Tüm bunların emeğiyle geçinenlere yansımasına baktığımızda da yine tarihe geçecek rakamlarla karşılaşıyoruz. Örneğin, emeğin toplam gelirden aldığı pay hızlı bir şekilde azalırken, asgari ücret ortalama (medyan) ücrete eşitlendi. 2021’de iş gücü ödemelerinin gayrisafi yurt içi hasıla içindeki payı yüzde 26.9 olurken 2022’de bu oran 23.7’ye gerileyerek 30 yıl öncesi düzeylerine indi.

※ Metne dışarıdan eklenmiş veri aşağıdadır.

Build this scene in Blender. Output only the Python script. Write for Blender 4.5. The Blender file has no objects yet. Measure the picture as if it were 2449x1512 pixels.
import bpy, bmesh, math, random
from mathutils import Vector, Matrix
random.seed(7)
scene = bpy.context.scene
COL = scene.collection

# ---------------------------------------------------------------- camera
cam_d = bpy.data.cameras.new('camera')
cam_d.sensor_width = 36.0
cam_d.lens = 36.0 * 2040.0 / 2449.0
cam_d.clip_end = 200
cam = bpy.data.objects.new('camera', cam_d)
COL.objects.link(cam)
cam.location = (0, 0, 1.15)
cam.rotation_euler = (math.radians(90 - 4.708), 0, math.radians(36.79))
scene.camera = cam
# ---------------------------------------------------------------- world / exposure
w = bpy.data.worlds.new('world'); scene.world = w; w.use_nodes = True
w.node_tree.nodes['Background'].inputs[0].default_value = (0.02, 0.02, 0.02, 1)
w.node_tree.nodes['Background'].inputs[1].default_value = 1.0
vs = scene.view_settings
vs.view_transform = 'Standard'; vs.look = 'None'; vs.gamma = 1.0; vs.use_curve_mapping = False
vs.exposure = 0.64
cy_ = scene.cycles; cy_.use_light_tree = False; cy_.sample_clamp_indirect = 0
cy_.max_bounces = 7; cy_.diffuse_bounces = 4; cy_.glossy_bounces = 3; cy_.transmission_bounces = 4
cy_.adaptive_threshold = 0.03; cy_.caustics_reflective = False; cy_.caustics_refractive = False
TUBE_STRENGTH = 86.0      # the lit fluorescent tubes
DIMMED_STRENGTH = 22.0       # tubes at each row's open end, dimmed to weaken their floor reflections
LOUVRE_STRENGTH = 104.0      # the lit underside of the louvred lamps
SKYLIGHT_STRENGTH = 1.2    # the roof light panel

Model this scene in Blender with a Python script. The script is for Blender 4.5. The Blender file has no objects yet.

Peki, tarihe geçen bu anomalilere sebep olan bir iktidar nasıl oldu da yeniden seçilebildi? Bu sorunun ilk yanıtı istihdam ile ilgili: 2023 ortalarında yüzde 80’i bulan enflasyon, reel ücretleri düşürerek (İşverenin emek talebi reel ücret düzeyiyle ters orantılıdır) işsizliğin azalmasına neden oldu diyebiliriz. İkinci yanıtımız büyüme rakamlarında gizli. Yüksek enflasyon elde para tutmanın maliyetini artırdığı için insanlar borçlanabildiği kadar borçlandı, gelecekteki harcamalarını öne çekti. Tüketim ağırlıklı bu büyüme yüzde 5’i geçti. Dolayısıyla, hükümeti “ekonomiden anlamazlık”, “cahillik” vs. ile suçlayanlar seçim sonuçlarıyla birlikte hükümetin büyüme ve istihdamı artırıp, olası bir krizi ötelemek gibi bir amacının olduğunu anladılar. Yani, ortada bir iş bilmezlik değil gayet bilinçli tercihler vardı. Ancak seçmen tercihleri ne olursa olsun, AKP hükümetinin izlediği irrasyonel faiz politikasının düşük ücretle çalışan, emek yoğun, katma değeri düşük, verimsiz ve bozuk gelir dağılımlı bir ekonomik yapı ortaya çıkardığı gerçeğini ve bunun uzun vadeli olumsuz sonuçlara gebe olduğunu akıldan çıkarmamak lazım. Korkut Boratav Hoca bu süreci “çökme değil, çürüme” olarak tarif etmişti.
Son olarak seçim sonrasında uygulamaya konulan “rasyonel” politikalara bakabiliriz. Piyasaların “sevdiği” isimlerle, Mehmet Şimşek ve Hafize Gaye Erkan ile başlayan döneme kamucu bir program yerine piyasacı kemer sıkma reçetesinin damga vuracağı sır değildi. Öncelikle, faiz artışları ile “rasyonel” politikalara geçilmiş oldu. Nasıl oldu da Erdoğan’ın faiz inadı kırıldı diyenlere, ülkenin büyük bir döviz açığı içinde olduğunu bunu da faiz dışında bir araçla çözülemeyeceğini hatırlatalım. Fakat enflasyonun en önemli nedeni olan döviz kuru artışlarını engellemek için faiz artışları tek başına yeterli olmayabilir bu nedenle Birleşik Arap Emirliklerinden ve diğer körfez ülkelerinden dış finansman aranıyor.
Özetle, emeği ile geçinenler için çok zor bir yıl oldu 2023. Korkarım ki, seçim gündeminin ortadan kalkacağı 2024 mart ayından itibaren daha zor günler bekliyor onları.